Le bilan de la participation canadienne à la guerre en Afghanistan est peu reluisant : plus de 150 militaires tués et un millier de blessés, parfois très gravement. D’autres sont victimes du syndrome de stress post-traumatique, « cette mort psychologique », et vont parfois jusqu’à s’enlever la vie. De plus, vingt milliards de dollars ont été engloutis dans l’aventure, pas toujours de la façon la plus productive
Fabrice de Pierrebourg est auteur et journaliste d’enquête à La Presse.
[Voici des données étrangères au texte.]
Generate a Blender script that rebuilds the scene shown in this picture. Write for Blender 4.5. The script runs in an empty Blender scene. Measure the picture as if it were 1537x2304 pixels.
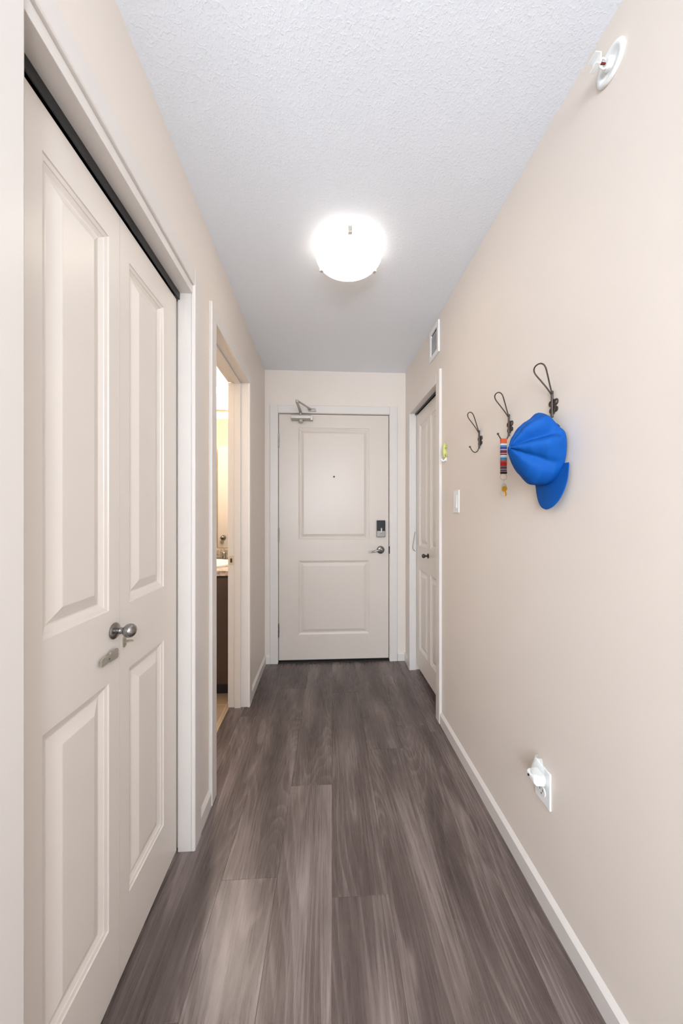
import bpy, bmesh, math, random
from mathutils import Vector, Matrix
random.seed(7)
PI = math.pi
C = bpy.context.scene.collection
SC = bpy.context.scene
EYE = 1.226
XL, XR, YB, ZC = -0.481, 0.6925, 2.756, 2.418     # hall: left wall, right wall, end wall, ceiling

# ------------------------------------------------------------------ materials
def new_mat(name):
    m = bpy.data.materials.new(name); m.use_nodes = True
    nt = m.node_tree
    return m, nt, nt.nodes['Principled BSDF']

def srgb(r, g, b):
    f = lambda c: (c/255/12.92) if c/255 <= .04045 else ((c/255+.055)/1.055)**2.4
    return (f(r), f(g), f(b), 1)

def plain(name, rgb, rough=.5, metal=0, bump=0, bscale=200, spec=.5, coat=0, vary=0.0):
    m, nt, b = new_mat(name)
    b.inputs['Base Color'].default_value = srgb(*rgb)
    b.inputs['Roughness'].default_value = rough
    b.inputs['Metallic'].default_value = metal
    b.inputs['Specular IOR Level'].default_value = spec
    b.inputs['Coat Weight'].default_value = coat
    tc = nt.nodes.new('ShaderNodeTexCoord')
    n = nt.nodes.new('ShaderNodeTexNoise'); n.inputs['Scale'].default_value = bscale
    n.inputs['Detail'].default_value = 1
    nt.links.new(tc.outputs['Object'], n.inputs['Vector'])
    if vary:
        mx = nt.nodes.new('ShaderNodeMix'); mx.data_type = 'RGBA'
        c = srgb(*rgb)
        mx.inputs['A'].default_value = c
        mx.inputs['B'].default_value = (c[0]*(1-vary), c[1]*(1-vary), c[2]*(1-vary), 1)
        nt.links.new(n.outputs['Fac'], mx.inputs['Factor'])
        nt.links.new(mx.outputs['Result'], b.inputs['Base Color'])
    if bump:
        bp = nt.nodes.new('ShaderNodeBump'); bp.inputs['Strength'].default_value = bump
        bp.inputs['Distance'].default_value = .002
        nt.links.new(n.outputs['Fac'], bp.inputs['Height'])
        nt.links.new(bp.outputs['Normal'], b.inputs['Normal'])
    return m

M = {}
M['wall'] = plain('wall_paint', (231, 220, 210), .5, bscale=6, spec=.35, vary=.03)
M['wall_bath'] = plain('bathroom_paint', (238, 222, 196), .6, bscale=6, vary=.03)
M['trim'] = plain('trim_paint', (224, 217, 211), .33, bscale=8, vary=.02)
M['door'] = plain('door_paint', (231, 222, 213), .33, bscale=8, vary=.02)
M['entry'] = plain('entry_door_paint', (216, 205, 195), .36, bscale=8, vary=.02)
M['white'] = plain('white_plastic', (240, 240, 238), .35)
M['nickel'] = plain('satin_nickel', (150, 147, 145), .26, 1.0, bump=.02, bscale=300)
M['steel'] = plain('dull_steel', (176, 170, 155), .42, .5)
M['closer'] = plain('closer_metal', (190, 184, 176), .38, .45)
M['bronze'] = plain('dark_bronze', (74, 64, 58), .45, .5)
M['brass'] = plain('brass', (205, 160, 60), .3, 1.0)
M['black'] = plain('black_glass', (14, 14, 15), .12)
M['track'] = plain('dark_track_metal', (62, 64, 66), .35, .7)
M['dark'] = plain('dark_rubber', (18, 16, 15), .7)
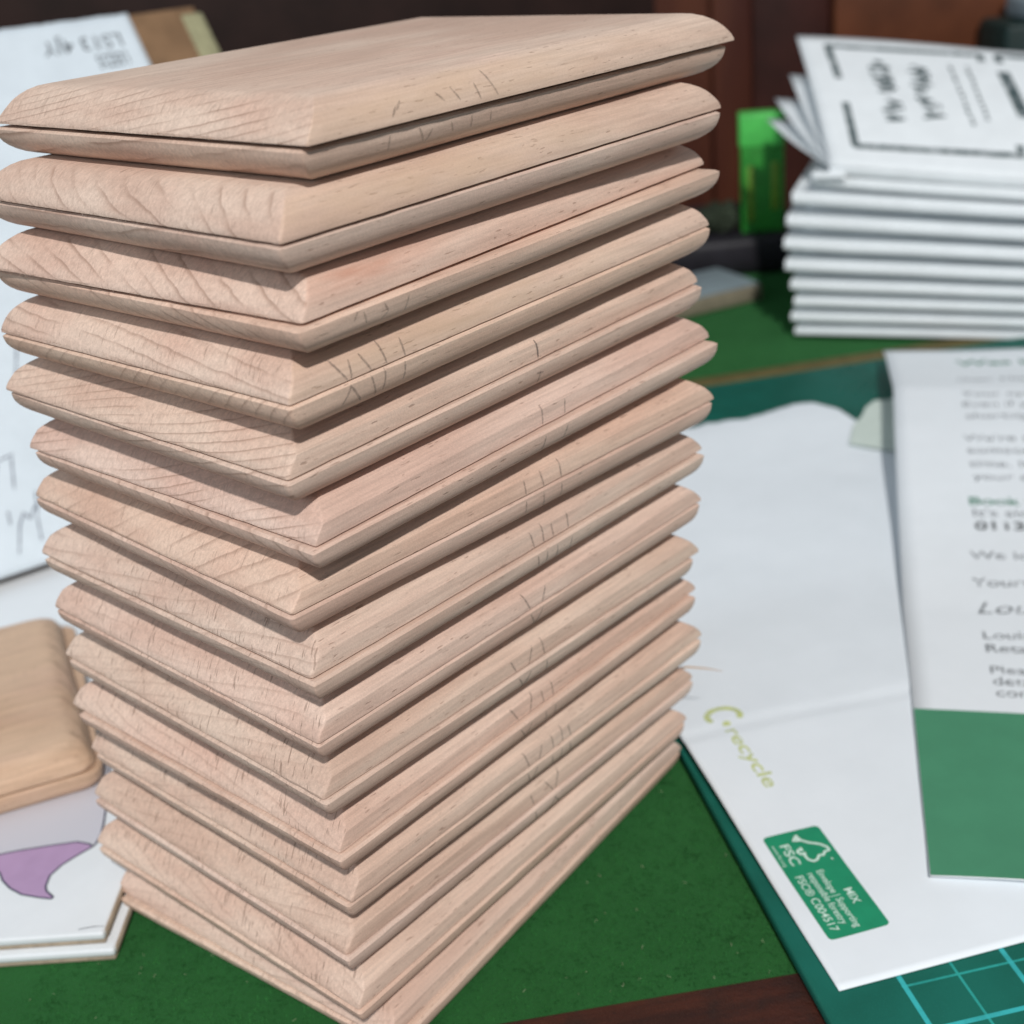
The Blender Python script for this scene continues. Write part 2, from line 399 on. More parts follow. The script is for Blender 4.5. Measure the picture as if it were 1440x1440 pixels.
# ------------------------------------------------------------------ background cabinet
cab = empty("cabinet_wall", (0, 0, 0)); tag(cab, kind='structure')
rbox("back_panel", (1500, 10, 420), CABINET, cab, 0, 1, (-700, 440, -150))
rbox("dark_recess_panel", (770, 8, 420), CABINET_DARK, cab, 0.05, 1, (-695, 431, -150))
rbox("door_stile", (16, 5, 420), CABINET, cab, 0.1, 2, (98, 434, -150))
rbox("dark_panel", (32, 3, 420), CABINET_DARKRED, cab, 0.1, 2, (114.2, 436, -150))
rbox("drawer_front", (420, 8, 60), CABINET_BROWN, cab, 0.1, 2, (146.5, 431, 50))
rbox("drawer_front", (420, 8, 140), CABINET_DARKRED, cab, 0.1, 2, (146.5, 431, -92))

# ------------------------------------------------------------------ the paired boards
BD = [[(-15.788, 3.134, -0.749, 56.241, 74.568), (-16.57, 3.503, -0.751, 56.242, 73.912)], [(-19.241, -0.396, -0.764, 56.241, 74.659), (-19.448, -0.391, -0.77, 56.241, 74.194)], [(-18.514, 0.121, -0.714, 56.241, 74.971), (-18.825, -1.0, -0.747, 56.242, 74.955)], [(-20.944, -0.533, -0.755, 55.695, 75.165), (-20.922, -0.856, -0.756, 55.736, 75.232)], [(-22.489, 0.152, -0.754, 55.75, 75.124), (-22.502, -0.428, -0.765, 55.659, 74.873)], [(-20.769, -0.087, -0.747, 55.965, 75.154), (-21.012, -1.208, -0.764, 55.448, 75.498)], [(-24.42, -0.44, -0.807, 56.761, 75.71), (-24.466, -0.763, -0.807, 56.792, 75.378)], [(-23.601, -0.507, -0.77, 56.837, 74.976), (-23.254, -1.42, -0.771, 56.345, 74.45)], [(-24.007, -0.918, -0.773, 56.199, 74.706), (-24.052, -1.112, -0.774, 55.843, 74.211)], [(-24.64, -0.687, -0.779, 56.351, 74.26), (-24.337, -1.275, -0.776, 55.731, 72.402)], [(-23.944, -0.252, -0.75, 56.592, 74.955), (-23.787, -1.56, -0.751, 55.077, 74.176)], [(-23.609, -0.027, -0.758, 56.55, 74.877), (-24.02, -0.436, -0.765, 55.13, 74.553)], [(-25.369, 0.154, -0.76, 56.104, 74.931), (-25.203, -0.572, -0.757, 55.617, 74.697)], [(-25.004, -0.567, -0.736, 56.484, 74.542), (-24.83, -1.052, -0.731, 55.922, 74.047)], [(-22.258, 1.03, -0.686, 55.528, 73.878), (-21.378, 0.099, -0.669, 55.121, 73.529)]]
PL = [(116.06644, -0.00438, -0.006), (107.93997, -0.00241, -0.00057), (99.972, 0.00113, 0.00228), (92.12502, 0.00813, 0.00031), (83.74031, 0.00429, 0.01101), (76.0845, 0.00411, -2e-05), (68.3572, 0.00182, -0.00688), (60.15683, -0.00203, -0.00496), (51.92635, -0.0006, 0.00168), (44.06474, -0.00229, -0.00482), (35.97221, -0.00118, 0.00086), (28.26964, 0.00021, -0.00808), (19.98931, 0.00072, 0.00085), (11.49912, -0.00425, 0.01321), (3.98917, -0.00058, -0.0021)]
GAP = [0.42, 0.28, 0.36, 0.16, 0.20, 0.22, 0.18, 0.22, 0.15, 0.15, 0.14, 0.16, 0.14, 0.14, 0.12]
ZN = [0.0, 0.28, 0.8, 1.4, 2.0, 2.5, 3.0, 3.5, 3.85, 4.0]
END_T = [0.0, 0.0, 0.32, 0.90, 1.50, 2.05, 2.70, 3.50, 4.35, 5.2]
SIDE_ROUND = [0.0, 0.0, 0.12, 0.36, 0.68, 1.02, 1.60, 2.45, 3.45, 4.5]
SIDE_FACET = [0.0, 0.0, 0.05, 0.12, 0.24, 0.85, 1.65, 2.65, 3.55, 4.3]
SIDE_B = [0.40, 0.0, 0.03, 0.12, 0.32, 0.62, 1.15, 1.90, 2.75, 3.5]
END_B = [0.40, 0.0, 0.05, 0.22, 0.55, 0.95, 1.50, 2.30, 3.20, 4.1]
def insets(k, tb):
    """per profile level: (inset of the long sides, inset of the sawn ends, height)"""
    if tb == 1: return list(zip(SIDE_B, END_B, ZN))
    b = 0.0 if k < 2 else (0.35 if k < 4 else 1.0)
    e = 0.0 if k not in (1, 3) else 0.35
    return [(r*(1-b)+f*b, n*(1-e)+r*e, z) for r, f, n, z in zip(SIDE_ROUND, SIDE_FACET, END_T, ZN)]
def profile(k, tb): return [(a, z) for a, _, z in insets(k, tb)]
ROUND = list(zip(SIDE_ROUND, ZN)); NEARSQ = list(zip(SIDE_B, ZN))
def wob(k, tb, x, y, zn):
    q = Vector((x*0.06+k*7.3, y*0.06+tb*31.7, zn*0.25))
    w1 = noise.noise(q)*0.12
    w2 = noise.noise(Vector((x*0.35+k*3.1, y*0.35, zn*0.9+tb*9.0)))*0.055
    w3 = noise.noise(Vector((x*1.3+k, y*1.3, zn*2.0+tb*5.0)))*0.03
    edgey = noise.noise(Vector((x*1.9+k*5, y*1.9, tb*3.0)))*0.10 if zn < 0.3 else 0.0
    return w1*min(1, .35+zn*.35) + w2 + w3 + edgey
def pl(k, x, y): c = PL[k]; return c[0]+c[1]*x+c[2]*y
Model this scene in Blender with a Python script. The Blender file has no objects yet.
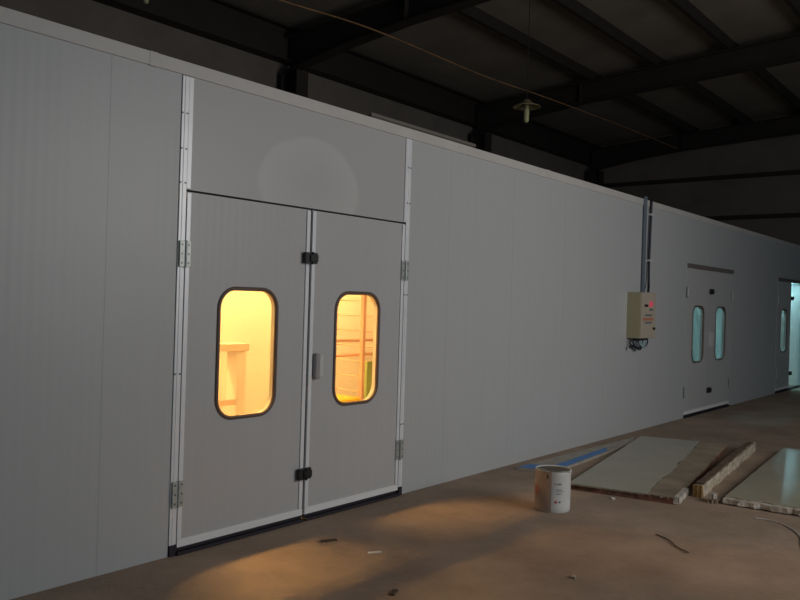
import bpy, bmesh, math, random
from mathutils import Vector, Matrix
PI = math.pi
S = bpy.context.scene
COL = S.collection

# ------------------------------------------------------------------ camera
yaw, pitch, roll = 0.68067, 0.0001, 0.03057
CD, CH = 4.3724, 1.7026
Fv = Vector((math.cos(yaw)*math.cos(pitch), math.sin(yaw)*math.cos(pitch), math.sin(pitch)))
Rv = Fv.cross(Vector((0, 0, 1))).normalized()
Uv = Rv.cross(Fv)
c_, s_ = math.cos(roll), math.sin(roll)
R2 = Rv*c_ + Uv*s_
U2 = -Rv*s_ + Uv*c_
cd = bpy.data.cameras.new('camera')
cam = bpy.data.objects.new('camera', cd)
COL.objects.link(cam)
cam.matrix_world = Matrix(((R2.x, U2.x, -Fv.x, 0), (R2.y, U2.y, -Fv.y, -CD), (R2.z, U2.z, -Fv.z, CH), (0, 0, 0, 1)))
cd.sensor_width = 36; cd.lens = 36; cd.clip_start = 0.05; cd.clip_end = 200
S.camera = cam

# ------------------------------------------------------------------ world, large lights, exposure
W = bpy.data.worlds.new('world'); S.world = W; W.use_nodes = True
wb = W.node_tree.nodes['Background']
wb.inputs[0].default_value = (0.40, 0.68, 0.95, 1); wb.inputs[1].default_value = 0.13
S.view_settings.view_transform = 'Standard'; S.view_settings.look = 'None'
S.view_settings.exposure = 0.0; S.view_settings.gamma = 1; S.view_settings.use_curve_mapping = False

def area(name, loc, target, sx, sy, power, color):
    l = bpy.data.lights.new(name, 'AREA'); l.shape = 'RECTANGLE'; l.size = sx; l.size_y = sy
    l.energy = power; l.color = color
    o = bpy.data.objects.new(name, l); COL.objects.link(o); o.location = loc
    o.rotation_euler = (Vector(target)-Vector(loc)).to_track_quat('-Z', 'Y').to_euler()
    return o
# added area light inside the workshop, out of frame, brightens the booth front
area('wall_fill_light', (7.0, -7.6, 3.2), (7.4, 0, 1.2), 4.0, 2.4, 178, (1.0, 0.95, 0.90))

# ------------------------------------------------------------------ materials
def mat(name, base, rough=0.6, metal=0.0, emit=None, estr=0.0, var=0.0, vscale=6.0, bump=0.0, bscale=40.0, spec=0.5, stretch=None, var2=None):
    m = bpy.data.materials.new(name); m.use_nodes = True
    nt = m.node_tree; n = nt.nodes; L = nt.links; b = n['Principled BSDF']
    b.inputs['Base Color'].default_value = (*base, 1)
    b.inputs['Roughness'].default_value = rough; b.inputs['Metallic'].default_value = metal
    b.inputs['Specular IOR Level'].default_value = spec
    if emit: b.inputs['Emission Color'].default_value = (*emit, 1); b.inputs['Emission Strength'].default_value = estr
    tc = n.new('ShaderNodeTexCoord'); mp = n.new('ShaderNodeMapping'); L.new(tc.outputs['Object'], mp.inputs[0])
    if stretch: mp.inputs['Scale'].default_value = stretch
    if var > 0 or var2:
        nz = n.new('ShaderNodeTexNoise'); nz.inputs['Scale'].default_value = vscale; nz.inputs['Detail'].default_value = 8
        nz.inputs['Roughness'].default_value = 0.6
        L.new(mp.outputs[0], nz.inputs['Vector'])
        cr = n.new('ShaderNodeValToRGB'); cr.color_ramp.elements[0].position = 0.3; cr.color_ramp.elements[1].position = 0.7
        d = tuple(x*(1-var) for x in base); u = var2 or tuple(min(1, x*(1+var)) for x in base)
        cr.color_ramp.elements[0].color = (*d, 1); cr.color_ramp.elements[1].color = (*u, 1)
        L.new(nz.outputs[0], cr.inputs[0]); L.new(cr.outputs[0], b.inputs['Base Color'])
    if bump > 0:
        nz2 = n.new('ShaderNodeTexNoise'); nz2.inputs['Scale'].default_value = bscale; nz2.inputs['Detail'].default_value = 4
        L.new(mp.outputs[0], nz2.inputs['Vector'])
        bp = n.new('ShaderNodeBump'); bp.inputs['Strength'].default_value = bump; bp.inputs['Distance'].default_value = 0.02
        L.new(nz2.outputs[0], bp.inputs['Height']); L.new(bp.outputs[0], b.inputs['Normal'])
    return m

def ribbed_panel(name, base, rough, scale, strength):
    """painted sheet steel with fine vertical ribs"""
    m = mat(name, base, rough, var=0.016, vscale=1.5, stretch=(9.0, 1.0, 0.3))
    nt = m.node_tree; n = nt.nodes; L = nt.links; b = n['Principled BSDF']
    tc = n.new('ShaderNodeTexCoord')
    wv = n.new('ShaderNodeTexWave'); wv.wave_type = 'BANDS'; wv.bands_direction = 'X'; wv.inputs['Scale'].default_value = scale
    wv.inputs['Distortion'].default_value = 0.0
    L.new(tc.outputs['Object'], wv.inputs['Vector'])
    nz = n.new('ShaderNodeTexNoise'); nz.inputs['Scale'].default_value = 0.9; nz.inputs['Detail'].default_value = 2
    L.new(tc.outputs['Object'], nz.inputs['Vector'])
    b1 = n.new('ShaderNodeBump'); b1.inputs['Strength'].default_value = strength; b1.inputs['Distance'].default_value = 0.004
    b2 = n.new('ShaderNodeBump'); b2.inputs['Strength'].default_value = 0.25; b2.inputs['Distance'].default_value = 0.05
    L.new(wv.outputs['Fac'], b1.inputs['Height']); L.new(nz.outputs[0], b2.inputs['Height'])
    L.new(b2.outputs[0], b1.inputs['Normal']); L.new(b1.outputs[0], b.inputs['Normal'])
    return m

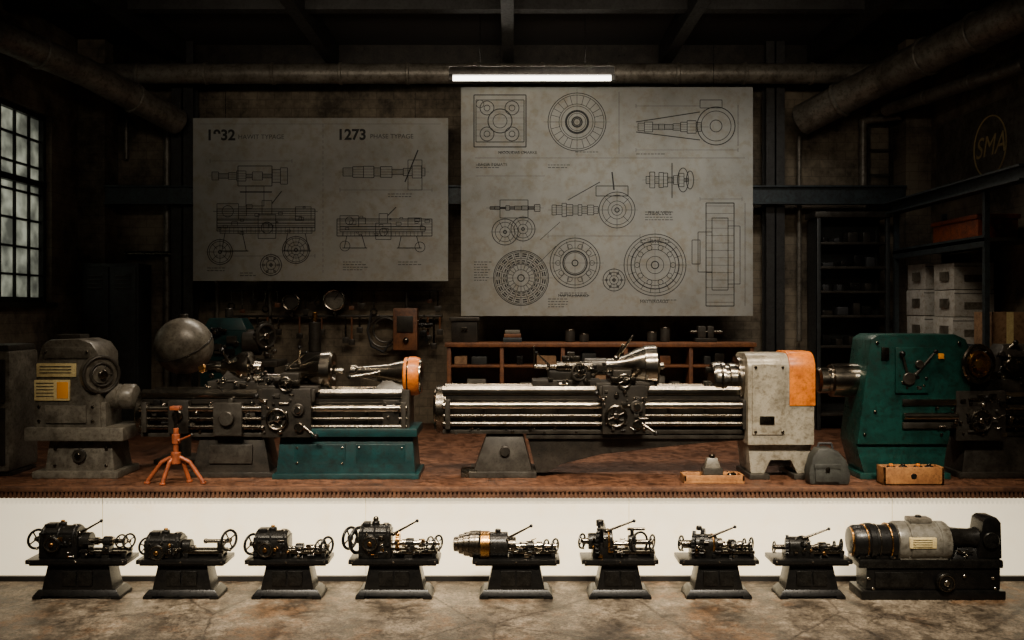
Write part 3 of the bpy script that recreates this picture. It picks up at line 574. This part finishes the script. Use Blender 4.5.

Il a partagé à deux reprises le quotidien des soldats canadiens déployés en Afghanistan. Cela fait de lui un témoin privilégié des conditions dans lesquelles nos militaires doivent combattre. Il a pu recueillir leurs états d’âme sur le terrain, jusque dans les bases opérationnelles avancées (BOA) où il s’est rendu, à ses risques et périls. Car ce sont les soldats affectés à ces bases qui sont les plus exposés aux attaques des talibans. Ils y sont parfois assaillis, mais le plus souvent, ils sont victimes des engins explosifs dissimulés le long du trajet entre ces camps et la base principale de la coalition établie autour de l’aérodrome de Kandahar et connue sous l’acronyme KAF (Kandahar Air Field). À cause de l’écart entre les risques courus, les soldats des BOA manifestent une certaine rancœur à l’endroit de leurs collègues de la KAF, qu’ils appellent les « Kafards ». Il est vrai que le risque principal qui menace ces derniers sont les tirs de roquettes des talibans, qui manquent de précision et font rarement des victimes. Pourtant, tous s’entendent pour se sentir isolés, oubliés, sacrifiés. Devant les exemples de gaspillage et de gestion déficiente, on ne peut que leur donner raison. Le cas des redoutables chars Leopard 2 croupissant pendant des mois dans un entrepôt de Montréal alors qu’ils auraient été si utiles sur le terrain en est une illustration éloquente.
Par ailleurs, le peu de progrès réalisé en ce qui concerne les droits des femmes, l’accès des fillettes à l’école et le contrôle des talibans sur bien des aspects de la vie des Afghans concourt à répandre le pessimisme et le cynisme au sein des troupes canadiennes. Le retrait total, en 2011, ne déplaira sans doute pas à la majorité d’entre eux.